Vegetarian Utopia

Amos Bronson Alcott's Fruitland


The town of Harvard, Massachusetts has a history of idealized agrarian colonies. A number of Shakers settled here in the 18th century, following Mother Ann who had seen the area in a vision. In the 19th century the Shakers had began creating seed-sharing systems in the region. In the 1840s, the Alcotts heard of this town, and relocated here to establish a vegetarian utopia in 1843.
Amos Bronson Alcott was the father of Louisa May Alcott, the famous author, and cousin to Dr. William Alcott, a prominent vegetarian physician. Alcott had created a partnership with Charles Lane, of Hackney, England, in 1842 while soliciting the English for investment in his idea for a transcendental colony. When the plans came through, the founders purchased 90-acres in Massachusetts and hope that the fruits of their labor would be realized in this new Fruitland. Trouble was, the founders put in very little labor and had next-to-no experience farming; nor was there much fruit on the land except perhaps a dozen apple trees. On top of this, the founders had strict rules for anyone living at the colony:

"they should not use sugar or cotton clothing because both these came from slave labor. No milk or butter or cheese, because they felt the milk rightfully belonged to the cow. No woolen stockings, for that would be robbing sheep of their fleece. No lamps at night, because lamps burned whale oil in those days. And candles would deprive the bees of their wax."


This was not Amos Alcott's first attempt at Utopia, and it would not be his last. As a transcendentalist and practitioner of a vegetarian diet, Alcott embraced a number of other radical ideas--a number of which would later become a part of the Republican Platform in the 1850s. Alcott did not believe in slave labor, thought that alcohol should be banned, and that cold water had special healing properties (hydropathy).

All told there were no more than twenty people living in Fruitlands during the 1843 season. Alcott and Lane spent most of their time traveling to New York and Pennsylvania to meet and support fellow vegetarians, transcendentalists,  and abolitionists, leaving little time for them to do any work at the farm. The children toiled, and eventually Alcott became dispossessed with the colony as Charles Lane pushed him to separate from his family to become truly transcendental.

In less than a year's time, Fruitlands had failed. Louisa May Alcott wrote of the failure in her later years in a book called Transcendental Wild Oats. She and the rest of the family had the feeling of being dragged around by Amos, who was full of ideas but not action. Young Louisa's diaries begin in September with enthusiasm about the healing power of cold water!...and in December she is expressing serious anger toward her family and the suffering she has been put through as a result of the experiment. The family, including the young children, were required to labor in the gardens to produce a crop. When the flax harvest failed, the colony struggled as they had hoped to make money off of hand-spun linens. The need for money was fierce, as Amos Alcott still owed hundreds on the investment of Charles Lane. 
Ralph Waldo Emerson expressed interest in the experiment, and when he visited said they appeared to be doing all right. However, by winter they were not doing well. The community was forced in early winter to succumb to their passions and eat the farm animals, as there were no vegetables or fruits to be had. Charles Lane left, frustrated, and with his son moved to the local Shaker colony. With hardly any firewood or clothes, Mrs. Abby May Alcott took her daughters to a place in town to stay with money she had borrowed from her family. Amos stayed the winter at Fruitlands in depression, eventually conceding defeat.
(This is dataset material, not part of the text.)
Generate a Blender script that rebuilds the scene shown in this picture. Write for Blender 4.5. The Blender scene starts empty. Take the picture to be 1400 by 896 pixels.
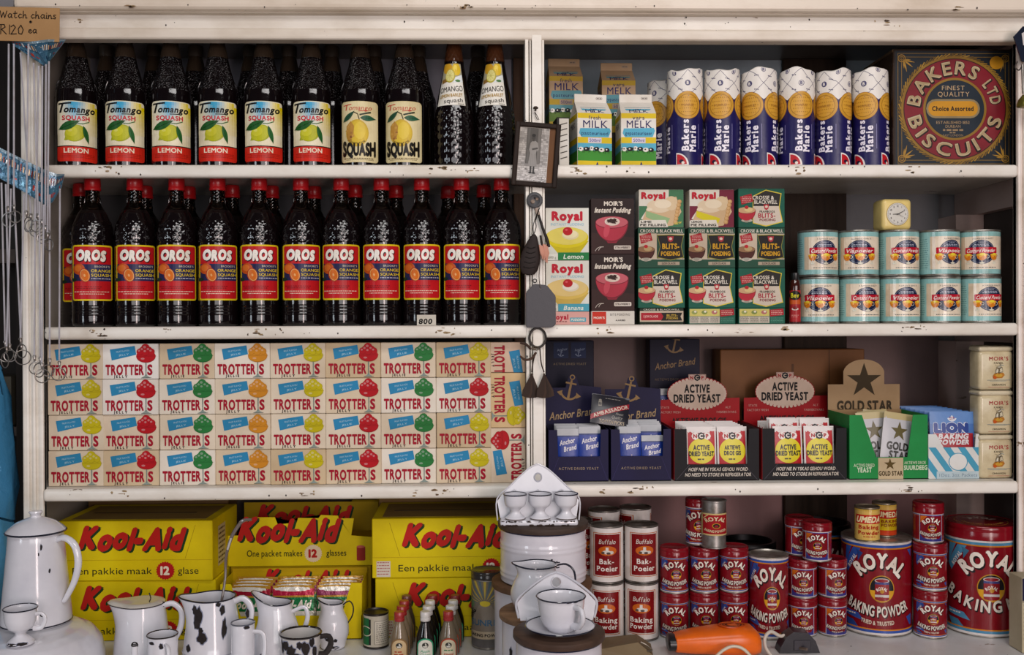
import bpy, bmesh, math, random
from mathutils import Vector, Matrix
RND = random.Random(11)
sc = bpy.context.scene
COL = sc.collection
PI = math.pi
# ---------------------------------------------------------------- camera
F = 1350.0
CAM = Vector((0, -2.025, 1.565))
YAW, PITCH, ROLL = math.radians(1.449), math.radians(-0.299), math.radians(-0.242)
fw = Vector((math.sin(YAW)*math.cos(PITCH), math.cos(YAW)*math.cos(PITCH), math.sin(PITCH)))
r0 = Vector((math.cos(YAW), -math.sin(YAW), 0)); u0 = r0.cross(fw)
rt = r0*math.cos(ROLL) + u0*math.sin(ROLL); up = -r0*math.sin(ROLL) + u0*math.cos(ROLL)
cam = bpy.data.objects.new('camera', bpy.data.cameras.new('camera')); COL.objects.link(cam)
cam.matrix_world = Matrix(((rt.x, up.x, -fw.x, CAM.x), (rt.y, up.y, -fw.y, CAM.y), (rt.z, up.z, -fw.z, CAM.z), (0, 0, 0, 1)))
cam.data.sensor_width = 36; cam.data.lens = F/1400*36
cam.data.clip_start = 0.05
sc.camera = cam
# ---------------------------------------------------------------- light
sc.view_settings.view_transform = 'Standard'; sc.view_settings.look = 'None'
sc.view_settings.gamma = 1; sc.view_settings.use_curve_mapping = False
sc.view_settings.exposure = -0.36
w = bpy.data.worlds.new('world'); sc.world = w; w.use_nodes = True
w.node_tree.nodes['Background'].inputs[0].default_value = (0.62, 0.66, 0.78, 1)
w.node_tree.nodes['Background'].inputs[1].default_value = 0.05
def area(name, loc, target, sx, sy, power, color):
    l = bpy.data.lights.new(name, 'AREA'); l.shape = 'RECTANGLE'; l.size = sx; l.size_y = sy
    l.energy = power; l.color = color
    o = bpy.data.objects.new(name, l); COL.objects.link(o); o.location = loc
    o.rotation_euler = (Vector(target) - Vector(loc)).to_track_quat('-Z', 'Y').to_euler()
area('doorway_light', (1.35, -4.4, 1.55), (0.2, 0, 1.4), 0.55, 2.3, 62, (1.0, 0.80, 0.76))
area('window_light', (-3.2, -3.2, 1.9), (0, 0, 1.45), 0.6, 1.5, 26, (0.84, 0.92, 1.0))
area('shop_window_light', (1.1, -4.8, 2.1), (0.3, 0, 1.3), 4.2, 1.8, 100, (1.0, 0.95, 0.95))
area('added_overhead_fill', (0.35, -1.7, 3.0), (0.3, -0.25, 1.0), 1.6, 0.5, 26, (1.0, 0.96, 0.94))  # overhead fill added to brighten the counter and lids, not a known lamp

# ---------------------------------------------------------------- pixel helpers
def P(px, py, Y):
    d = rt*((px-700)/F) + up*((448-py)/F) + fw
    return CAM + d*((Y-CAM.y)/d.y)
def WX(px, Y, py=448): return P(px, py, Y).x
def WZ(py, Y, px=700): return P(px, py, Y).z
def SC(Y): return (2.025+Y)/F                       # metres per pixel at depth Y
Z1, Z2, Z3, ZC = 1.8867, 1.5590, 1.2315, 0.90       # shelf tops and counter
# ---------------------------------------------------------------- colours / materials
def lin(h):
    if not isinstance(h, str): return h
    h = h.lstrip('#'); h = ''.join(q*2 for q in h) if len(h) == 3 else h; out = []
    for i in (0, 2, 4):
        c = int(h[i:i+2], 16)/255
        out.append(c/12.92 if c <= .04045 else ((c+.055)/1.055)**2.4)
    return tuple(out)
def mixc(a, b, t):
    a = lin(a); b = lin(b); return tuple(x*(1-t)+y*t for x, y in zip(a, b))
MATS = {}
def mat(key):
    if key in MATS: return MATS[key]
    m = bpy.data.materials.new(key); m.use_nodes = True; MATS[key] = m
    nt = m.node_tree; N = nt.nodes; L = nt.links
    b = N['Principled BSDF']
    at = N.new('ShaderNodeAttribute'); at.attribute_name = 'col'
    tc = N.new('ShaderNodeTexCoord'); oi = N.new('ShaderNodeObjectInfo')
    vm = N.new('ShaderNodeVectorMath'); vm.operation = 'ADD'
    rv = N.new('ShaderNodeMath'); rv.operation = 'MULTIPLY'; rv.inputs[1].default_value = 17.0
    L.new(oi.outputs['Random'], rv.inputs[0]); L.new(tc.outputs['Object'], vm.inputs[0]); L.new(rv.outputs[0], vm.inputs[1])
    def noise(scale, detail=4, rough=.55, stretch=None):
        n = N.new('ShaderNodeTexNoise'); n.inputs['Scale'].default_value = scale
        n.inputs['Detail'].default_value = detail; n.inputs['Roughness'].default_value = rough
        src = vm.outputs[0]
        if stretch:
            mp = N.new('ShaderNodeMapping'); mp.inputs['Scale'].default_value = stretch
            L.new(src, mp.inputs[0]); src = mp.outputs[0]
        L.new(src, n.inputs['Vector']); return n.outputs['Fac']
    def ramp(fac, p0, c0, p1, c1):
        r = N.new('ShaderNodeValToRGB'); e = r.color_ramp.elements
        e[0].position = p0; e[0].color = (*c0, 1); e[1].position = p1; e[1].color = (*c1, 1)
        L.new(fac, r.inputs[0]); return r.outputs[0]
    def mul(a, bb, fac=1):
        x = N.new('ShaderNodeMix'); x.data_type = 'RGBA'; x.blend_type = 'MULTIPLY'; x.inputs[0].default_value = fac
        L.new(a, x.inputs[6]); L.new(bb, x.inputs[7]); return x.outputs[2]
    def mix(fac, a, colr):
        x = N.new('ShaderNodeMix'); x.data_type = 'RGBA'
        L.new(fac, x.inputs[0]); L.new(a, x.inputs[6])
        if isinstance(colr, tuple): x.inputs[7].default_value = (*colr, 1)
        else: L.new(colr, x.inputs[7])
        return x.outputs[2]
    def bump(h, strength, dist):
        bp = N.new('ShaderNodeBump'); bp.inputs['Strength'].default_value = strength; bp.inputs['Distance'].default_value = dist
        L.new(h, bp.inputs['Height']); L.new(bp.outputs[0], b.inputs['Normal'])
    S = b.inputs
    base = at.outputs['Color']
    if key == 'paper':            # matt printed card, a little faded
        base = mul(base, ramp(noise(9, 5), .3, (.80, .76, .70), .65, (1, 1, 1)))
        S['Roughness'].default_value = .5; S['Specular IOR Level'].default_value = .16; bump(noise(40, 3), .10, .002)
    elif key == 'label':          # bottle label
        base = mul(base, ramp(noise(24, 5), .3, (.82, .79, .72), .6, (1, 1, 1)))
        S['Roughness'].default_value = .36; S['Specular IOR Level'].default_value = .22
    elif key == 'tin':            # lithographed tin
        base = mul(base, ramp(noise(30, 6), .3, (.78, .74, .70), .55, (1, 1, 1)))
        S['Roughness'].default_value = .17; S['Specular IOR Level'].default_value = .45
        bump(noise(25, 2), .06, .002)
    elif key == 'foil':           # shiny packet film
        S['Roughness'].default_value = .22; S['Metallic'].default_value = .25; bump(noise(55, 3), .6, .004)
    elif key == 'film':           # printed waxed wrapper
        S['Roughness'].default_value = .34; S['Specular IOR Level'].default_value = .4; bump(noise(45, 3), .22, .003)
    elif key == 'plastic':
        S['Roughness'].default_value = .32; base = mul(base, ramp(noise(30, 4), .3, (.85, .85, .85), .6, (1, 1, 1)))
    elif key == 'metal':
        S['Metallic'].default_value = .8; S['Roughness'].default_value = .36; bump(noise(60, 3), .1, .001)
        base = mul(base, ramp(noise(40, 5), .35, (.5, .45, .4), .6, (1, 1, 1)))
    elif key == 'dark_iron':
        S['Metallic'].default_value = .6; S['Roughness'].default_value = .55; bump(noise(120, 4), .3, .001)
    elif key == 'bottle':         # filled dark bottle
        S['Roughness'].default_value = .09; S['IOR'].default_value = 1.5; S['Coat Weight'].default_value = .3
        S['Coat Roughness'].default_value = .05; bump(noise(260, 2), .10, .001)
    elif key == 'pebbled':        # pebbled bottle glass
        S['Roughness'].default_value = .16; S['IOR'].default_value = 1.5
        v = N.new('ShaderNodeTexVoronoi'); v.inputs['Scale'].default_value = 300; L.new(vm.outputs[0], v.inputs['Vector'])
        bump(v.outputs['Distance'], 1.0, .0035)
    elif key == 'enamel':         # white enamel with faint blotches
        base = mul(base, ramp(noise(14, 4), .3, (.86, .86, .88), .6, (1, 1, 1)))
        S['Roughness'].default_value = .14; S['Coat Weight'].default_value = .4; S['Coat Roughness'].default_value = .06
        bump(noise(18, 2), .12, .004)
    elif key == 'rust':
        base = mul(base, ramp(noise(90, 5), .3, (.35, .25, .2), .65, (1, 1, 1)))
        S['Roughness'].default_value = .85; bump(noise(200, 4), .4, .001)
    elif key == 'paint':          # old cream gloss paint with chips and dirt
        d = ramp(noise(5, 6, .6, (1, 1, 2.5)), .30, (.80, .76, .71), .55, (1, 1, 1)); base = mul(base, d)
        ch = ramp(noise(28, 7, .62, (.35, 1, 1.3)), .69, (0, 0, 0), .71, (1, 1, 1))
        base = mix(ch, base, (.19, .12, .065))
        sp = ramp(noise(75, 2, .5), .76, (0, 0, 0), .775, (1, 1, 1)); base = mix(sp, base, (.03, .025, .02))
        S['Roughness'].default_value = .34; bump(noise(16, 5), .18, .004)
    elif key == 'wall':
        base = mul(base, ramp(noise(3.5, 6), .3, (.62, .60, .60), .65, (1, 1, 1)))
        S['Roughness'].default_value = .7; bump(noise(14, 4), .3, .006)
    elif key == 'wood':
        g = noise(7, 7, .6, (9, 9, .8)); base = mul(base, ramp(g, .3, (.45, .38, .32), .68, (1, 1, 1)))
        S['Roughness'].default_value = .6; S['Specular IOR Level'].default_value = .2; bump(g, .25, .003)
    elif key == 'woodflat':       # grain across x
        g = noise(7, 7, .6, (1.2, 9, 9)); base = mul(base, ramp(g, .3, (.5, .42, .36), .68, (1, 1, 1)))
        S['Roughness'].default_value = .6; bump(g, .25, .003)
    elif key == 'leather':
        S['Roughness'].default_value = .6; S['Specular IOR Level'].default_value = .2; bump(noise(150, 4), .35, .001)
    elif key == 'glass':          # clear brownish glass, seen through
        tr = N.new('ShaderNodeBsdfTransparent'); gl = N.new('ShaderNodeBsdfGlossy'); gl.inputs['Roughness'].default_value = .07
        fr = N.new('ShaderNodeFresnel'); fr.inputs[0].default_value = 1.5
        mx = N.new('ShaderNodeMixShader'); L.new(base, tr.inputs[0]); L.new(fr.outputs[0], mx.inputs[0])
        L.new(tr.outputs[0], mx.inputs[1]); L.new(gl.outputs[0], mx.inputs[2]); L.new(mx.outputs[0], N['Material Output'].inputs[0])
        return m
    L.new(base, S['Base Color'])
    return m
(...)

Though the Alcott's moved on to the Orchard House in Concord, Mass. in the 1850s, the failure at Fruitlands has been interpreted by some to be the shift of power in the Alcott's family from father Amos to mother Abby May. This change may have inspired Louisa May Alcott's later writings, such as Little Women which is based off of Concord, and the Alcott's later focus on issues dealing with gender equality.
The failure of this colony can be traced to a stubbornness of ideals, an authoritarian form of communal labor and living, and the inexperience of the founders. Some of the ideas beyond vegetarianism demanded too much of practitioners and isolated families. Despite these things, Amos Bronson Alcott remained, with his cousin William, an important speaker for the vegetarian movement, and their work was valued when the American Vegetarian Society was formed in 1850.